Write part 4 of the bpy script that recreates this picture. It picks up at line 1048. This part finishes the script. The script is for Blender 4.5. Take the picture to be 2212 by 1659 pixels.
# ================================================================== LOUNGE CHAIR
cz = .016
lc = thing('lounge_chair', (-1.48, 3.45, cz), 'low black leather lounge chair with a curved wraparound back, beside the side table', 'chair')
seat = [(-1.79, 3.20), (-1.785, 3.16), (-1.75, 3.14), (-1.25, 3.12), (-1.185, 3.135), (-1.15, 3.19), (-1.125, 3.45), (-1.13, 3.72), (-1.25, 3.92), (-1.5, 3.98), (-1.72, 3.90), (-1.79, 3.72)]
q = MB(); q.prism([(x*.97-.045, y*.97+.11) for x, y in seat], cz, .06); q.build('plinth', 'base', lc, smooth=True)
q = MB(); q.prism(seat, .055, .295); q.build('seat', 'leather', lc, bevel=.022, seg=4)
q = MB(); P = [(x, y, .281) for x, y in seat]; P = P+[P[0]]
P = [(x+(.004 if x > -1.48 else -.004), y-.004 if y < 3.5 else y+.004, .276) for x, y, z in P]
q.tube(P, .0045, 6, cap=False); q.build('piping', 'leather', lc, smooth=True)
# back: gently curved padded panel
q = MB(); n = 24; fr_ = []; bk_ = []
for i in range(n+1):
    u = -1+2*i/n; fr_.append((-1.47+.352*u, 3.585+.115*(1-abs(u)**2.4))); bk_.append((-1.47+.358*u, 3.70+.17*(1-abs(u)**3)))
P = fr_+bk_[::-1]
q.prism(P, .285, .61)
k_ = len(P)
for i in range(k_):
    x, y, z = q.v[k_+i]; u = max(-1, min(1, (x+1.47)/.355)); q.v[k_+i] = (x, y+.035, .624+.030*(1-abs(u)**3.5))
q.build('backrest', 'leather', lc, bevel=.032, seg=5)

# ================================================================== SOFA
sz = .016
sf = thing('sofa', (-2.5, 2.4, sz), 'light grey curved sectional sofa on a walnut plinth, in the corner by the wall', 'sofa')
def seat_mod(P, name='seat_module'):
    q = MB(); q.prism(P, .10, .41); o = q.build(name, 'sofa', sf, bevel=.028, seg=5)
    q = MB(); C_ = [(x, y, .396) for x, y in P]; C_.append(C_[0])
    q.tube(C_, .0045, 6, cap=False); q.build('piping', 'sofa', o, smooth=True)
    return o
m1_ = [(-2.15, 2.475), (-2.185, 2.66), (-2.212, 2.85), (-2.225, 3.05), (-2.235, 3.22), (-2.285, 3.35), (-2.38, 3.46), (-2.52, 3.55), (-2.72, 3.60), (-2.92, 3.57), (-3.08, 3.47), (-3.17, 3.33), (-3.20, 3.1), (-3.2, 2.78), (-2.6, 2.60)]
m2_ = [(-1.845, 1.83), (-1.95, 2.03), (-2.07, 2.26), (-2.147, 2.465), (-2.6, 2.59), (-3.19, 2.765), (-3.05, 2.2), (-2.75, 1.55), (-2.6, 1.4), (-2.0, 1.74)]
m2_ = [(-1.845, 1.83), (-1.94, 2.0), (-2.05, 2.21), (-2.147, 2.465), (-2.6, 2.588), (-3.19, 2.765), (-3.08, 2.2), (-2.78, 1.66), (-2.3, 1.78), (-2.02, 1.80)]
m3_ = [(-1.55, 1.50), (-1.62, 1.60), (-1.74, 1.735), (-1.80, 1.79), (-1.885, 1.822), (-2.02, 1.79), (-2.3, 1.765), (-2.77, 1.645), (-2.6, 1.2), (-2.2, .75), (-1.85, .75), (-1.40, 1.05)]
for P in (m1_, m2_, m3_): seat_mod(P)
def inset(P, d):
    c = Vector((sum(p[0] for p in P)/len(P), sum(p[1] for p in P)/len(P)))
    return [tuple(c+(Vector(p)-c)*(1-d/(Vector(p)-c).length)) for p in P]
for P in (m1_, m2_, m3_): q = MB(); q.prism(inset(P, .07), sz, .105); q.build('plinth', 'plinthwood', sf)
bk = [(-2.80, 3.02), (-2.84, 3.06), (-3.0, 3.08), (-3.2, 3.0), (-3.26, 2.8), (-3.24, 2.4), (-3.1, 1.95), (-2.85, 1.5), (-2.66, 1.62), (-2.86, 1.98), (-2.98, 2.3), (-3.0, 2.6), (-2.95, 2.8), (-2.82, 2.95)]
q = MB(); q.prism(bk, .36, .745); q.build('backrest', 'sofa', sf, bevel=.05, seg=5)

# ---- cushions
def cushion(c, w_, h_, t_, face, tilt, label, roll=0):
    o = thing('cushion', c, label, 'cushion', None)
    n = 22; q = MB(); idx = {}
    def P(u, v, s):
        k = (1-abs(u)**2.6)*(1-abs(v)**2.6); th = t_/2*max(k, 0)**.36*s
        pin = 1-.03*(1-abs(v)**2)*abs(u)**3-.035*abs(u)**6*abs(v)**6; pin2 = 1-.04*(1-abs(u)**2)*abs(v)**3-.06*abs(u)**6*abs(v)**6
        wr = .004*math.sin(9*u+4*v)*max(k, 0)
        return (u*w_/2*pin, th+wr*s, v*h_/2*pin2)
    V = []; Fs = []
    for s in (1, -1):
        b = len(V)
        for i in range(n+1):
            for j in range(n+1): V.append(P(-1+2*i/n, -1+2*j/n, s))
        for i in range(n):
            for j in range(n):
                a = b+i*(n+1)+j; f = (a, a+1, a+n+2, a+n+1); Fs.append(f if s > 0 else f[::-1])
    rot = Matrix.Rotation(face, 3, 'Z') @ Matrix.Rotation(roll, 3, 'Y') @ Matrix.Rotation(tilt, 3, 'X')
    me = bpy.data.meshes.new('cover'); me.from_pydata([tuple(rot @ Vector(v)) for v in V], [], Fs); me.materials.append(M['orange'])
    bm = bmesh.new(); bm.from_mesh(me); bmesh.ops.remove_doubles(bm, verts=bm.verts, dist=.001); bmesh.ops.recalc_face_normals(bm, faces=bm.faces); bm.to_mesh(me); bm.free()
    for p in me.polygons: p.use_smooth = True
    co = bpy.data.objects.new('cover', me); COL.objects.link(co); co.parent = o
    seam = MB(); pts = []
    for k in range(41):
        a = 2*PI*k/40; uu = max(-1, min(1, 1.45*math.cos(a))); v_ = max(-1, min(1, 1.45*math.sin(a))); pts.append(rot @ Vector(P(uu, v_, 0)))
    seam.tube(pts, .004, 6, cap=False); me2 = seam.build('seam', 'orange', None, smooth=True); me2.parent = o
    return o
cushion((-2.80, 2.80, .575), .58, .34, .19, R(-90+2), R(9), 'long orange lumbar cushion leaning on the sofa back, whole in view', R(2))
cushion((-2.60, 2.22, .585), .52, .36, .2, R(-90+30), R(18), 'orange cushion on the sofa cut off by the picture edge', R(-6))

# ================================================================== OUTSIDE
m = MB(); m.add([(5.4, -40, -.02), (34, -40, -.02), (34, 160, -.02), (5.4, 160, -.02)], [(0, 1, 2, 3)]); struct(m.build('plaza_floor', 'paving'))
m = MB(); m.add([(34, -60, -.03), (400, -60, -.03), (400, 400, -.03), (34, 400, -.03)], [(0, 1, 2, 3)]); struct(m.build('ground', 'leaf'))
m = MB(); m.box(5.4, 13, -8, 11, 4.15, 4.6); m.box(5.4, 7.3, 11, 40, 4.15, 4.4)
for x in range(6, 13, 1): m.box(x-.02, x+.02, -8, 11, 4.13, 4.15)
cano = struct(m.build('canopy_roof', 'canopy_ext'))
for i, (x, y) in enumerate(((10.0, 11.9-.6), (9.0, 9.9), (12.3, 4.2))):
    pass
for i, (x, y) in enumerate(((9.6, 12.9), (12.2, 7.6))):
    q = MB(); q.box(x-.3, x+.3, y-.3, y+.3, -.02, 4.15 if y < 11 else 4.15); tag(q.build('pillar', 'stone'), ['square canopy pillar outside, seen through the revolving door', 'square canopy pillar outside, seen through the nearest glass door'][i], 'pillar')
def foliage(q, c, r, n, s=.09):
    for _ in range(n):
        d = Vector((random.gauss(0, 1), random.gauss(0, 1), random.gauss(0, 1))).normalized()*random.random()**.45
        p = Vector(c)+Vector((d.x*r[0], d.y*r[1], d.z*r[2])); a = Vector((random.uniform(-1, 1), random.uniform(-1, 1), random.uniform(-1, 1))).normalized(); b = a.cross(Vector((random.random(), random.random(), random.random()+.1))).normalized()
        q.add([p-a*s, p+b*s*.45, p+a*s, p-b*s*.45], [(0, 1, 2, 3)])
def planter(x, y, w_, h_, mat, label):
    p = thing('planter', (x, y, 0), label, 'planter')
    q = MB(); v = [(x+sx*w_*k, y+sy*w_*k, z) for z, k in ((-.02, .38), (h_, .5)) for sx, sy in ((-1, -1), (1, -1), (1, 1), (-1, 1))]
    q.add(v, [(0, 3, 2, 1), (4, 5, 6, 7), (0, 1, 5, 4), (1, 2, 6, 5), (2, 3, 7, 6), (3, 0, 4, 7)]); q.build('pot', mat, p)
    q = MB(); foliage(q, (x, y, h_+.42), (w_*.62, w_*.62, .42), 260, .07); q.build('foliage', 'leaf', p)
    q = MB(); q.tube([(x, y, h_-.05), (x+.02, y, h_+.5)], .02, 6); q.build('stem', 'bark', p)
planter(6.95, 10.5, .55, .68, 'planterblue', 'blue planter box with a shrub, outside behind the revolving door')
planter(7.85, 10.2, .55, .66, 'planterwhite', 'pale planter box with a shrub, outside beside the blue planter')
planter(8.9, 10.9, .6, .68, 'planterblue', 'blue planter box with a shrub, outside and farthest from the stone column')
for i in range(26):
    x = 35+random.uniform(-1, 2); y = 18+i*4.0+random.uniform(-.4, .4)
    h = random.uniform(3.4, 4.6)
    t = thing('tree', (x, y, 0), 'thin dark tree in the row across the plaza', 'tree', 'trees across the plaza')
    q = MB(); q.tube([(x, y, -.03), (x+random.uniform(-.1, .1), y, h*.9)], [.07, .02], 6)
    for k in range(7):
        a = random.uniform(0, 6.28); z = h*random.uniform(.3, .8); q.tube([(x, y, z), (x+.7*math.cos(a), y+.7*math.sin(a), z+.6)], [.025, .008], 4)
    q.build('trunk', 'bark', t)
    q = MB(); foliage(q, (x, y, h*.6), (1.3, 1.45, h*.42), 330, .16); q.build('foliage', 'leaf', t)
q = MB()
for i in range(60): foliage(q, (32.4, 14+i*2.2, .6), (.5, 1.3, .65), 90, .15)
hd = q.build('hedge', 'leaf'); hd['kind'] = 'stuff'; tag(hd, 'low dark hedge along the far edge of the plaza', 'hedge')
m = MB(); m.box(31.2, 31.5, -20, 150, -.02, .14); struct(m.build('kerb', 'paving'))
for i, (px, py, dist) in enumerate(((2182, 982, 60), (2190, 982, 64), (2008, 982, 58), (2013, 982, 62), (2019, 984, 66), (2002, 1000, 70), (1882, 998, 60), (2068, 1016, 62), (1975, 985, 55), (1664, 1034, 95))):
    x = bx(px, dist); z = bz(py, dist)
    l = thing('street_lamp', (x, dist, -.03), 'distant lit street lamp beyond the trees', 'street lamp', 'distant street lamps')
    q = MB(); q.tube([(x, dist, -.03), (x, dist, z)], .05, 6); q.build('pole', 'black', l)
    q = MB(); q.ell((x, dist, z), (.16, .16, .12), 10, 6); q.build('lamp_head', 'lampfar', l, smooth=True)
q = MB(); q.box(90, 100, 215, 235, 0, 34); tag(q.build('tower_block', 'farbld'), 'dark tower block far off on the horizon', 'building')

--

Look through the material and copy each line that has "picture".

Write part 4 of the bpy script that recreates this picture. It picks up at line 1048. This part finishes the script. The script is for Blender 4.5. Take the picture to be 2212 by 1659 pixels.
cushion((-2.60, 2.22, .585), .52, .36, .2, R(-90+30), R(18), 'orange cushion on the sofa cut off by the picture edge', R(-6))